Arora had said that the report, which has 10 chapters attributed to an author, had a summary that was not attributed to anybody.

The bench at the outset asked both the Hindu and the Muslim parties to specify the time-frame for completing their arguments saying that there will not be any extra day after October 18.

"There will not be any extra day after October 18. It will be miraculous, if we deliver the judgement in four weeks in the matter," said the bench, also comprising Justices S A Bobde, DY Chandrachud, Ashok Bhushan and S Abdul Nazeer.

The bench also stated that Dhavan in his opening remark has said that he has not forfeited his right to question the report but the evidences cannot be discredited after being accepted by the court.

It said there are three points -- whether the court commissioner decided on something which was not asked, whether the commissioner failed to decide what was asked or whether there were any contradictions in the report.

"In our views these points can certainly be argued. We see no problem to that but the report which has been taken as evidence by the court cannot be discredited at this stage," it said.

Dhavan said they had tried to raise the objection to the ASI report before the High Court but the judges said that it would be decided at the final stage, which unfortunately was not done.

He said the report of the Commissioner and the evidence taken by him form part of the record and if the report cannot be questioned, then it will have wide ramification.

"If, this is the case and when we did not examine the court commissioner, we cannot rely on the report at this stage as the report has been taken as a evidence. The report becomes non est (does not exist)", he said, adding that "if, we have not availed the remedy, then we cannot question the report at this stage".

"Therefore, I request the court to not go into that discussion," he said, leaving it for Arora to continue her arguments in which she assailed the ASI report contending that there were only inferences and conjectures about evidences to suggest that there was a massive structures beneath the mosque.

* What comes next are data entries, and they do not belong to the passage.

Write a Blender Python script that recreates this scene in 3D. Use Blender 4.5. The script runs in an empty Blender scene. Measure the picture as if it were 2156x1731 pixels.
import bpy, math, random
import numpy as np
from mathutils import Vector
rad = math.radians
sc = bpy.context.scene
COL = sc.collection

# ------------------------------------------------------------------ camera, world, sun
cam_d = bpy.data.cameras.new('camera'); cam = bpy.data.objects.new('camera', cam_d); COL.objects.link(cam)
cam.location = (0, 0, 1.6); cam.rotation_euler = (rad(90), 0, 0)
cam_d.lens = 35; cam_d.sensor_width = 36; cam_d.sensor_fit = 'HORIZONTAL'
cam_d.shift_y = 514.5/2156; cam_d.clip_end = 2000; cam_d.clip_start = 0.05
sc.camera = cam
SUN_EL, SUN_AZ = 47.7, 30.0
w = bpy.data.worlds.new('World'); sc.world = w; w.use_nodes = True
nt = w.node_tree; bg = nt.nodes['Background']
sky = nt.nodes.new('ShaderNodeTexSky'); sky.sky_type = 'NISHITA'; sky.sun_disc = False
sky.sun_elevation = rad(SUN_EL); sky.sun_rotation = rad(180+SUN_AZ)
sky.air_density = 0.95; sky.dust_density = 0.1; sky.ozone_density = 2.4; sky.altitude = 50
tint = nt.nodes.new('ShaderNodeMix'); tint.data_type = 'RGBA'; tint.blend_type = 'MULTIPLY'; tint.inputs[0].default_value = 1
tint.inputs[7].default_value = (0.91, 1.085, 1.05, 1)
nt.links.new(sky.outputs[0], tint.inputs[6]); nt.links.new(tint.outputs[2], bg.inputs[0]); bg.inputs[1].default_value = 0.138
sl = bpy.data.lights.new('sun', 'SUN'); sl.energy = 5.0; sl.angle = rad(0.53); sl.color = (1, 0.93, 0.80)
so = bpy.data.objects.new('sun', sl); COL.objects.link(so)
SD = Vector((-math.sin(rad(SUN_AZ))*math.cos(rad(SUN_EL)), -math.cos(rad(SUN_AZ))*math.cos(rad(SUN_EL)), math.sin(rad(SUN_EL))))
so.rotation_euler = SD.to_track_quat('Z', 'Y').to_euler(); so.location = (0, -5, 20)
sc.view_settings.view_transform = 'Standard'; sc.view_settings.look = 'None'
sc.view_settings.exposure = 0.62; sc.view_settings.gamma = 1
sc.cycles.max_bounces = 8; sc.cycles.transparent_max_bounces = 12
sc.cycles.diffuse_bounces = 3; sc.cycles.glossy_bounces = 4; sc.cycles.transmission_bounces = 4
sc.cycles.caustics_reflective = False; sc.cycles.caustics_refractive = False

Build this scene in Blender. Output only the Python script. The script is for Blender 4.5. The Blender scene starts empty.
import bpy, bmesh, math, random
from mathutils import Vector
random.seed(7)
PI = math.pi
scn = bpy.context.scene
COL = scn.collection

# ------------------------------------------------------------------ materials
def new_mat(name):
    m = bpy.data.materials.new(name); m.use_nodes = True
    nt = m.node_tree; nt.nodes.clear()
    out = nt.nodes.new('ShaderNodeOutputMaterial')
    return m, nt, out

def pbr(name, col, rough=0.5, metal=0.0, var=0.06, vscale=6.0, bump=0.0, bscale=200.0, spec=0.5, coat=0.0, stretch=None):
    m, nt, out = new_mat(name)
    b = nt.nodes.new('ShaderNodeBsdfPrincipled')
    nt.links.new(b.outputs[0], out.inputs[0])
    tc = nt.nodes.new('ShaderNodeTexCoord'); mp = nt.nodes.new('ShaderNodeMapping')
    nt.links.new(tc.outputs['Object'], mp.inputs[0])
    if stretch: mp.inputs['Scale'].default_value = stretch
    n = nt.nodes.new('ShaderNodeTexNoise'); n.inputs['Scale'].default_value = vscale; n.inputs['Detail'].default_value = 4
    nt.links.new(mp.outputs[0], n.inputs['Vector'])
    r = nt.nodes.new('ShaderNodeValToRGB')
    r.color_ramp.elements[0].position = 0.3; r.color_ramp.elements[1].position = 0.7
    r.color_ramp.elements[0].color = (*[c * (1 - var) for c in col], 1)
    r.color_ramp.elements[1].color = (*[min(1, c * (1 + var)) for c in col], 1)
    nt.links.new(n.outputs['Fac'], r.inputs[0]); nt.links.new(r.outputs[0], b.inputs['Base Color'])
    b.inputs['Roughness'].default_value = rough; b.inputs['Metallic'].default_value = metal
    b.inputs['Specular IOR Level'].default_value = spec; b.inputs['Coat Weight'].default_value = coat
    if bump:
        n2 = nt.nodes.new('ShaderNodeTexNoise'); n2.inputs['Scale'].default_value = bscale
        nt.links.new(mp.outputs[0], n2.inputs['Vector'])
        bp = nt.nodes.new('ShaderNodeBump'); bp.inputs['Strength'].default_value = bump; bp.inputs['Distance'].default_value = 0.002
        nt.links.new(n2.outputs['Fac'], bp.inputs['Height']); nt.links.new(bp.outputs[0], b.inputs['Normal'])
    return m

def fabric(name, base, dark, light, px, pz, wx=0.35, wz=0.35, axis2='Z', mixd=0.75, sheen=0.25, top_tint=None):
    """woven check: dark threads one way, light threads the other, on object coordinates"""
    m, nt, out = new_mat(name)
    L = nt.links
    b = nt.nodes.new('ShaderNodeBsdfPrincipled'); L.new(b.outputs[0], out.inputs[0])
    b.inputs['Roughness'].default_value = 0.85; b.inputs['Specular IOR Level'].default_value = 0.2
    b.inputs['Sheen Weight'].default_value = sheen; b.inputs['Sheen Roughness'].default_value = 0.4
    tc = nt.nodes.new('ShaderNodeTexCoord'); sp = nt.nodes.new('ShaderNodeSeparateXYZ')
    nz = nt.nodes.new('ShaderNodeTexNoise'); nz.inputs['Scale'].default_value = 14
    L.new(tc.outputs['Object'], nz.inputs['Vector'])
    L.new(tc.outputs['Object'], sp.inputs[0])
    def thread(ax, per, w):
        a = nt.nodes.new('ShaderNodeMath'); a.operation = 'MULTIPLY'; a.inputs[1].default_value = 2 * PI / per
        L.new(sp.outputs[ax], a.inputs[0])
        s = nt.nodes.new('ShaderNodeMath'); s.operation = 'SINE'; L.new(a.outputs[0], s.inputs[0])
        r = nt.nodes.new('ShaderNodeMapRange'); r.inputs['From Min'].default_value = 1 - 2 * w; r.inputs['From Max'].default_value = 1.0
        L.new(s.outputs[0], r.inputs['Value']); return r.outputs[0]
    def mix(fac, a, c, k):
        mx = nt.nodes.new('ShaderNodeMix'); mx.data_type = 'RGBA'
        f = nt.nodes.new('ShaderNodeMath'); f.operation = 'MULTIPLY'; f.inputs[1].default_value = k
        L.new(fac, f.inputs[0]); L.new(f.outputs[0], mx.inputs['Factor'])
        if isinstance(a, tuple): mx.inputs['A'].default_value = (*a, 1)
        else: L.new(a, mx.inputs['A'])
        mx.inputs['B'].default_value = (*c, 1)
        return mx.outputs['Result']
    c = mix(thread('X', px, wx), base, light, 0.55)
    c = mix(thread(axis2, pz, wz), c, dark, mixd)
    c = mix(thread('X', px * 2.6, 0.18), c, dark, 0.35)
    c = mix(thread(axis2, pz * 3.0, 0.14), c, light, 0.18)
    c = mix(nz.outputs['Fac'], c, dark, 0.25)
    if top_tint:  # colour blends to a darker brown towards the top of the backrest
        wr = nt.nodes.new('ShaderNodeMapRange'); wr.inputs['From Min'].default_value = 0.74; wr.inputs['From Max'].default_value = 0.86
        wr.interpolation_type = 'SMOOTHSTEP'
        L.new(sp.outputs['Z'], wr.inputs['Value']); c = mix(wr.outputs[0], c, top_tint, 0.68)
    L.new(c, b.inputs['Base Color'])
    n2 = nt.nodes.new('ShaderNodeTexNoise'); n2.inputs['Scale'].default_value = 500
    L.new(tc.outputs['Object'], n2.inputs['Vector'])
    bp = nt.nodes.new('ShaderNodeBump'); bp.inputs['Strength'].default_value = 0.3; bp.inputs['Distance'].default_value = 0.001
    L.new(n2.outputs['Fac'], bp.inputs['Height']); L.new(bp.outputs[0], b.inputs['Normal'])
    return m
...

Arora said wall found during the excavation could be of Eidgah mosque as it faces West, like any Eidgah and why should there be an inference that such a wall is part of the temple? and 'our case is that the mosque was built on a vacant land, since the wall came to light much later after the suit was filed'.

She said there was no evidence it was a Janmsthan of Lord Rama and there are no materials which can say that mosque was constructed after demolishing the temple.

"There is nothing to show in this report, which suggest that it was a Janmsthan and the temple was demolished to construct a mosque. It is just based on inferences and it is like a report of a hand writing expert, who has drawn his conclusion from the inferences, which has to be tested on some direct and substantive evidences," Arora said.

Arora said Carbon dating methodology can be used for stratification but the ASI did not use the bones found at the disputed site, so there was no carbon dating.

She said according to the report the massive structure was built in 12th century and raised objections to the ASI report which had referred the mosque as a disputed structure while 'Ram Chabutra' has been described as a shrine.

The lawyer said the report also takes into account that after the demolition of the disputed structure, the ASI also found various slabs containing the pictures of animals, and flowers, including that of lotus from the ruins and the claim is that the lotus cannot be singularly associated with the Hindus as it has also been found in Islamic structures as well.

She said the report suggested that the material used for making the structures found beneath the ground was Lime surkhi, and the temple is said to have been built before it came to be used by the Delhi sultanate.